# The request:
Go through the data below. List every line that holds the word "this".

BEGIN Data supplied

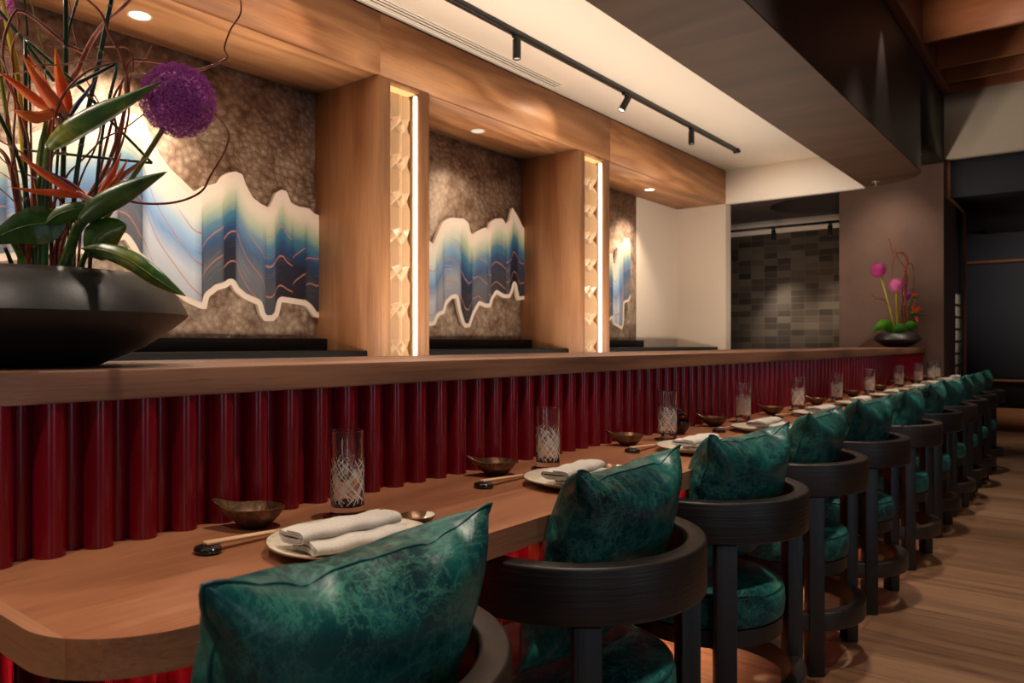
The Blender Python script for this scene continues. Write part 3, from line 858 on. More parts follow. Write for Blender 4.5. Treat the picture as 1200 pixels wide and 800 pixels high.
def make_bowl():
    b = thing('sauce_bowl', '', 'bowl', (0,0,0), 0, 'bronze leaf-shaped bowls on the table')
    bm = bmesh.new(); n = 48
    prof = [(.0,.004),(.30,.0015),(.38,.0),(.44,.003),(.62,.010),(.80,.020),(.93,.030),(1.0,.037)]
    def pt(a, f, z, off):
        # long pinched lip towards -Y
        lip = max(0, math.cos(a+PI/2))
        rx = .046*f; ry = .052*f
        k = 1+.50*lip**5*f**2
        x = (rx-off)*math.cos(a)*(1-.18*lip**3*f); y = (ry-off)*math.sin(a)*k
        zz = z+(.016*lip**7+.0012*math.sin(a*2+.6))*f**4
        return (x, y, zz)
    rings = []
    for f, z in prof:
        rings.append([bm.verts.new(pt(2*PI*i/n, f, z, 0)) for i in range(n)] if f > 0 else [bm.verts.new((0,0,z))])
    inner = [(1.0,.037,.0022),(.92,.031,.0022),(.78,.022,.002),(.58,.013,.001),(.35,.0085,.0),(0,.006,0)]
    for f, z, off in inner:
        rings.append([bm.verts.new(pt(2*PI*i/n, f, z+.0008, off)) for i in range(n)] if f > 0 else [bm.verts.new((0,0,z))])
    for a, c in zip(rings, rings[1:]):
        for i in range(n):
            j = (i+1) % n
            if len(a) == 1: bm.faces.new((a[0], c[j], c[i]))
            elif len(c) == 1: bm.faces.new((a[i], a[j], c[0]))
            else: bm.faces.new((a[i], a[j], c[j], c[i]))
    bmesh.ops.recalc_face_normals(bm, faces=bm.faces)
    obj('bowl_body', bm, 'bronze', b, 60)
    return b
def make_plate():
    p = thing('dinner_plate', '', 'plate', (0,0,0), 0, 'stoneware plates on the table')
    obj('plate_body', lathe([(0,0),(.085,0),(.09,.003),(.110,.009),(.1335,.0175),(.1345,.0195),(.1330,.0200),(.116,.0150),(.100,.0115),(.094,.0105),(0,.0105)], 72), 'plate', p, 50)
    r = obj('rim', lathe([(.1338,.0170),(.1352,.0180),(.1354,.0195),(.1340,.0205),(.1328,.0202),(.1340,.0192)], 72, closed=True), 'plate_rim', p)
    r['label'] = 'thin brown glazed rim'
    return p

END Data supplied
BEGIN Data supplied

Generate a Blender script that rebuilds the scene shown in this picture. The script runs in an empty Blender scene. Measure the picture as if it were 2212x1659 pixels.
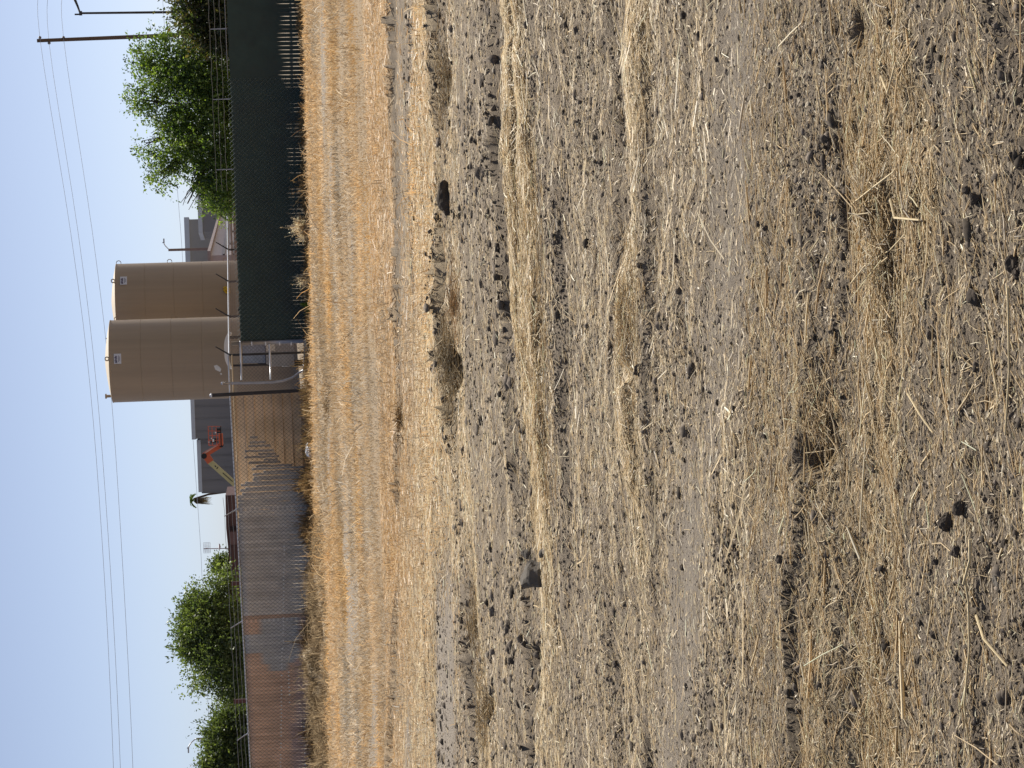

END Data supplied
BEGIN Data supplied

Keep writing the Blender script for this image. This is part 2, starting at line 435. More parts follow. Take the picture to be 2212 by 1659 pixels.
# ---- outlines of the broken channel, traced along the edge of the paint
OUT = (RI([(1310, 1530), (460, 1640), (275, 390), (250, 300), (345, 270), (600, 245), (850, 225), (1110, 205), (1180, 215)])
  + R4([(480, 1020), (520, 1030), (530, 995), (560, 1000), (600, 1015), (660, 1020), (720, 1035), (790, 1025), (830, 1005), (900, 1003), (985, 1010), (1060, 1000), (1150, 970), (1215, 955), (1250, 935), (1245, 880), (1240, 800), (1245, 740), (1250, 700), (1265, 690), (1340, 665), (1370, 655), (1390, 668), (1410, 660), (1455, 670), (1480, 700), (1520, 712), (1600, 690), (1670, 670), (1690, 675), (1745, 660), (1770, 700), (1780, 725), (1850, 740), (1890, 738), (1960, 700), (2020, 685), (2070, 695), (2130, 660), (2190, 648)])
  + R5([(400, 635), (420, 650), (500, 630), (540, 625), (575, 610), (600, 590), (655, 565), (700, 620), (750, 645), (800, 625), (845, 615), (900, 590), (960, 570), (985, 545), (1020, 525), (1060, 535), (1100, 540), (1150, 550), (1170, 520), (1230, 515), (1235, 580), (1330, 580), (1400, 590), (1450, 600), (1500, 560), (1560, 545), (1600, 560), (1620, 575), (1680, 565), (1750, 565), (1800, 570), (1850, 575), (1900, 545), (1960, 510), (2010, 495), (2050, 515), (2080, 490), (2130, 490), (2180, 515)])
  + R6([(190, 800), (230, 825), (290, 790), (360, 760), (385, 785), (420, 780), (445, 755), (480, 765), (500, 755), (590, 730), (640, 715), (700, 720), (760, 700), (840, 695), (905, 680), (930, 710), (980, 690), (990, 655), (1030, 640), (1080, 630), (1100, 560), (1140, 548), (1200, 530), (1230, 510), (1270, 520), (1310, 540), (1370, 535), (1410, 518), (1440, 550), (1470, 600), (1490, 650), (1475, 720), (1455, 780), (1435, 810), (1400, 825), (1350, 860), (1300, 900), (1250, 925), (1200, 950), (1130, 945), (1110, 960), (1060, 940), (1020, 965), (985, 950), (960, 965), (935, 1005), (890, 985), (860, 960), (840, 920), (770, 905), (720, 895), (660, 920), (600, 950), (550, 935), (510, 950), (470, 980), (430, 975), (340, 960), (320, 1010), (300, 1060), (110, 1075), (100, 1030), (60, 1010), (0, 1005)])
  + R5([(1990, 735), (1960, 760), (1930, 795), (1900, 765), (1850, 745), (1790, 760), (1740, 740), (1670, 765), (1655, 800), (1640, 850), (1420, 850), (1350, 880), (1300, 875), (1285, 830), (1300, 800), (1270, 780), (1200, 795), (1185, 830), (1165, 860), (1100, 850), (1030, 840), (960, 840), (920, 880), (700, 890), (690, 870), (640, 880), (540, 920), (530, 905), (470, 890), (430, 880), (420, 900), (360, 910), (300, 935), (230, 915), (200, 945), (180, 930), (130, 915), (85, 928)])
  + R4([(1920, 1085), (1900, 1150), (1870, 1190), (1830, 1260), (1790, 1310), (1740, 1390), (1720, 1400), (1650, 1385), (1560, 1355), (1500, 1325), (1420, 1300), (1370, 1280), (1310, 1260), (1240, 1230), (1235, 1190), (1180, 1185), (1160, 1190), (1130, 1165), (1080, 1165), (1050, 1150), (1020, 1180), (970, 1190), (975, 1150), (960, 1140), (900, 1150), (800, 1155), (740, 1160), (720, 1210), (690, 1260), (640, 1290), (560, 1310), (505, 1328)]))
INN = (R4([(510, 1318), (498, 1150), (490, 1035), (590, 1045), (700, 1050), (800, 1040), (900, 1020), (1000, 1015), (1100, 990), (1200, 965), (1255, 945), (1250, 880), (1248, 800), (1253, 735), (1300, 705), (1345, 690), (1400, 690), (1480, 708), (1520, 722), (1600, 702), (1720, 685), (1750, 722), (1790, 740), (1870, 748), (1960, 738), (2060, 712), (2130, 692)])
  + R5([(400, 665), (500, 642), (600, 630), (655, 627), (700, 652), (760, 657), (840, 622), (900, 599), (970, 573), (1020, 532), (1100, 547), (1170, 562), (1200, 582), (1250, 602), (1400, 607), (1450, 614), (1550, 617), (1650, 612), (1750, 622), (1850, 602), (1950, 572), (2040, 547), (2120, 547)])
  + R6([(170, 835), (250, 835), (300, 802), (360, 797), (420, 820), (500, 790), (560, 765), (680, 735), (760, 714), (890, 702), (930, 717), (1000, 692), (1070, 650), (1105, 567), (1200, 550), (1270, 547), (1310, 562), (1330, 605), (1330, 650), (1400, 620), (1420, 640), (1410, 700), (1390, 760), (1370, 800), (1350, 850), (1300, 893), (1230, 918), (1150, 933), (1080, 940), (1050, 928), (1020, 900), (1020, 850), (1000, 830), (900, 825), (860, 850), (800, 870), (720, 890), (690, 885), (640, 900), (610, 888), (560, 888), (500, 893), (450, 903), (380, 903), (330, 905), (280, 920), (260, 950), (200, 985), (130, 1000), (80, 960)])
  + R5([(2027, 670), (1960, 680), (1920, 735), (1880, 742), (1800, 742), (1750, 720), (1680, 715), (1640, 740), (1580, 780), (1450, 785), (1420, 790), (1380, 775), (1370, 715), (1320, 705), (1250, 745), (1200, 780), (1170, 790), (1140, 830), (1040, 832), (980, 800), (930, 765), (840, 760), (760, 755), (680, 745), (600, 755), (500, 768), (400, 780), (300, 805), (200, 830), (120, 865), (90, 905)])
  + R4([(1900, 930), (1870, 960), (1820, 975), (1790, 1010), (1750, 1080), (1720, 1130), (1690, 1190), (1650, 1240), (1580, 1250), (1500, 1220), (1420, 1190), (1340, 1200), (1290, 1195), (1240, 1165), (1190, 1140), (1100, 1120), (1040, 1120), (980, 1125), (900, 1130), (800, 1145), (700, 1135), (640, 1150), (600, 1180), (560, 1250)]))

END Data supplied

# Correct output:
The Blender Python script for this scene continues. Write part 3, from line 858 on. More parts follow. Write for Blender 4.5. Treat the picture as 1200 pixels wide and 800 pixels high.
Generate a Blender script that rebuilds the scene shown in this picture. The script runs in an empty Blender scene. Measure the picture as if it were 2212x1659 pixels.
Keep writing the Blender script for this image. This is part 2, starting at line 435. More parts follow. Take the picture to be 2212 by 1659 pixels.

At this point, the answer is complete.